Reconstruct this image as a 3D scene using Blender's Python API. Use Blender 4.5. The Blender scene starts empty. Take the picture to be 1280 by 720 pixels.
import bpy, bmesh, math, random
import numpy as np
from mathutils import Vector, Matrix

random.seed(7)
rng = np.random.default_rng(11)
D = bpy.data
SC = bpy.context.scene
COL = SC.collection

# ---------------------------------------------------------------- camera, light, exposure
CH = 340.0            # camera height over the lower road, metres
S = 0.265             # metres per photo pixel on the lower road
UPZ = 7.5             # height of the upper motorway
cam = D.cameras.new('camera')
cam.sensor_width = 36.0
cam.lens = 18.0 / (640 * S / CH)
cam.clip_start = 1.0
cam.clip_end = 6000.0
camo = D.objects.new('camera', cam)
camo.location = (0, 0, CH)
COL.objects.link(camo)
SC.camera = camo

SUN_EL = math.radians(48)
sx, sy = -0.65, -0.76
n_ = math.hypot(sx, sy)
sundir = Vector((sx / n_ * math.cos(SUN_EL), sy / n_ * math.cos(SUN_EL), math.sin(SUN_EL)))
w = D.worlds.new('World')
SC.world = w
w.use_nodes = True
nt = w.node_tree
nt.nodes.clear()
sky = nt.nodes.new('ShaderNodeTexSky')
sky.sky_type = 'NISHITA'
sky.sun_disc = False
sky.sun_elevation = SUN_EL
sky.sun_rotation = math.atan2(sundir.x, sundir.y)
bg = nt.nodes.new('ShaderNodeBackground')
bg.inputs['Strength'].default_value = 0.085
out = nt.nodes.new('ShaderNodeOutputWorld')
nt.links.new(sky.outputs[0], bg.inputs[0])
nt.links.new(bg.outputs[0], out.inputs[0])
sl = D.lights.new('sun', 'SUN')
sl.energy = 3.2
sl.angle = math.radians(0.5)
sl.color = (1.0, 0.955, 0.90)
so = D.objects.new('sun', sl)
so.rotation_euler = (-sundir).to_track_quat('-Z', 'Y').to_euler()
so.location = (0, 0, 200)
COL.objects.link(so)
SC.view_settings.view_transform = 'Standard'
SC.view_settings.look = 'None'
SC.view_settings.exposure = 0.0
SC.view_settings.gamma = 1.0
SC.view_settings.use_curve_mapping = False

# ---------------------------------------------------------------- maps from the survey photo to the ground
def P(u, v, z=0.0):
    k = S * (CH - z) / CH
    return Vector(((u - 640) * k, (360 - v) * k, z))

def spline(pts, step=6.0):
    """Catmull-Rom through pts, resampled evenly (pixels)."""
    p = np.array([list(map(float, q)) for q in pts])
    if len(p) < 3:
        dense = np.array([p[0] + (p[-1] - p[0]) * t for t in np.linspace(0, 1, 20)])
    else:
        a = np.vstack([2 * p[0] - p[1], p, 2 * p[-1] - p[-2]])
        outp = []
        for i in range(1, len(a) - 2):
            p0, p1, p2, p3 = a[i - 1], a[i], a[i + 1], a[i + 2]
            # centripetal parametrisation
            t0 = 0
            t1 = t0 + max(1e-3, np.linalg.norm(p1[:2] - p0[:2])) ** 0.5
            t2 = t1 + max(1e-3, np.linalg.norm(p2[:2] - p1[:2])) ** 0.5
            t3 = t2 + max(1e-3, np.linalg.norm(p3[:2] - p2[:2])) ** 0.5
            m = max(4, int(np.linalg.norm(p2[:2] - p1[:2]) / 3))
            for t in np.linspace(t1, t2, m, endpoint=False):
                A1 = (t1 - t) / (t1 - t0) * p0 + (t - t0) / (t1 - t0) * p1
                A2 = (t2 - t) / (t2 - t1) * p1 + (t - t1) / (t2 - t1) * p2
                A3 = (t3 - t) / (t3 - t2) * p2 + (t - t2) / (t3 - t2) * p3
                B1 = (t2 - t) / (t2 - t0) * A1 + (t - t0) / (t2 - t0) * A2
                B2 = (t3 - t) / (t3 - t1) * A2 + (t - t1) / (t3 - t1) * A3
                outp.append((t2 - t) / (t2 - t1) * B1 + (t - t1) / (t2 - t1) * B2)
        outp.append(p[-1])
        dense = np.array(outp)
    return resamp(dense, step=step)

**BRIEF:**
Output all of the data again, exactly.

**RESULT OF THE EXERCISE:**
Reconstruct this image as a 3D scene using Blender's Python API. Use Blender 4.5. The Blender scene starts empty. Take the picture to be 1280 by 720 pixels.
import bpy, bmesh, math, random
import numpy as np
from mathutils import Vector, Matrix

random.seed(7)
rng = np.random.default_rng(11)
D = bpy.data
SC = bpy.context.scene
COL = SC.collection

# ---------------------------------------------------------------- camera, light, exposure
CH = 340.0            # camera height over the lower road, metres
S = 0.265             # metres per photo pixel on the lower road
UPZ = 7.5             # height of the upper motorway
cam = D.cameras.new('camera')
cam.sensor_width = 36.0
cam.lens = 18.0 / (640 * S / CH)
cam.clip_start = 1.0
cam.clip_end = 6000.0
camo = D.objects.new('camera', cam)
camo.location = (0, 0, CH)
COL.objects.link(camo)
SC.camera = camo

SUN_EL = math.radians(48)
sx, sy = -0.65, -0.76
n_ = math.hypot(sx, sy)
sundir = Vector((sx / n_ * math.cos(SUN_EL), sy / n_ * math.cos(SUN_EL), math.sin(SUN_EL)))
w = D.worlds.new('World')
SC.world = w
w.use_nodes = True
nt = w.node_tree
nt.nodes.clear()
sky = nt.nodes.new('ShaderNodeTexSky')
sky.sky_type = 'NISHITA'
sky.sun_disc = False
sky.sun_elevation = SUN_EL
sky.sun_rotation = math.atan2(sundir.x, sundir.y)
bg = nt.nodes.new('ShaderNodeBackground')
bg.inputs['Strength'].default_value = 0.085
out = nt.nodes.new('ShaderNodeOutputWorld')
nt.links.new(sky.outputs[0], bg.inputs[0])
nt.links.new(bg.outputs[0], out.inputs[0])
sl = D.lights.new('sun', 'SUN')
sl.energy = 3.2
sl.angle = math.radians(0.5)
sl.color = (1.0, 0.955, 0.90)
so = D.objects.new('sun', sl)
so.rotation_euler = (-sundir).to_track_quat('-Z', 'Y').to_euler()
so.location = (0, 0, 200)
COL.objects.link(so)
SC.view_settings.view_transform = 'Standard'
SC.view_settings.look = 'None'
SC.view_settings.exposure = 0.0
SC.view_settings.gamma = 1.0
SC.view_settings.use_curve_mapping = False

# ---------------------------------------------------------------- maps from the survey photo to the ground
def P(u, v, z=0.0):
    k = S * (CH - z) / CH
    return Vector(((u - 640) * k, (360 - v) * k, z))

def spline(pts, step=6.0):
    """Catmull-Rom through pts, resampled evenly (pixels)."""
    p = np.array([list(map(float, q)) for q in pts])
    if len(p) < 3:
        dense = np.array([p[0] + (p[-1] - p[0]) * t for t in np.linspace(0, 1, 20)])
    else:
        a = np.vstack([2 * p[0] - p[1], p, 2 * p[-1] - p[-2]])
        outp = []
        for i in range(1, len(a) - 2):
            p0, p1, p2, p3 = a[i - 1], a[i], a[i + 1], a[i + 2]
            # centripetal parametrisation
            t0 = 0
            t1 = t0 + max(1e-3, np.linalg.norm(p1[:2] - p0[:2])) ** 0.5
            t2 = t1 + max(1e-3, np.linalg.norm(p2[:2] - p1[:2])) ** 0.5
            t3 = t2 + max(1e-3, np.linalg.norm(p3[:2] - p2[:2])) ** 0.5
            m = max(4, int(np.linalg.norm(p2[:2] - p1[:2]) / 3))
            for t in np.linspace(t1, t2, m, endpoint=False):
                A1 = (t1 - t) / (t1 - t0) * p0 + (t - t0) / (t1 - t0) * p1
                A2 = (t2 - t) / (t2 - t1) * p1 + (t - t1) / (t2 - t1) * p2
                A3 = (t3 - t) / (t3 - t2) * p2 + (t - t2) / (t3 - t2) * p3
                B1 = (t2 - t) / (t2 - t0) * A1 + (t - t0) / (t2 - t0) * A2
                B2 = (t3 - t) / (t3 - t1) * A2 + (t - t1) / (t3 - t1) * A3
                outp.append((t2 - t) / (t2 - t1) * B1 + (t - t1) / (t2 - t1) * B2)
        outp.append(p[-1])
        dense = np.array(outp)
    return resamp(dense, step=step)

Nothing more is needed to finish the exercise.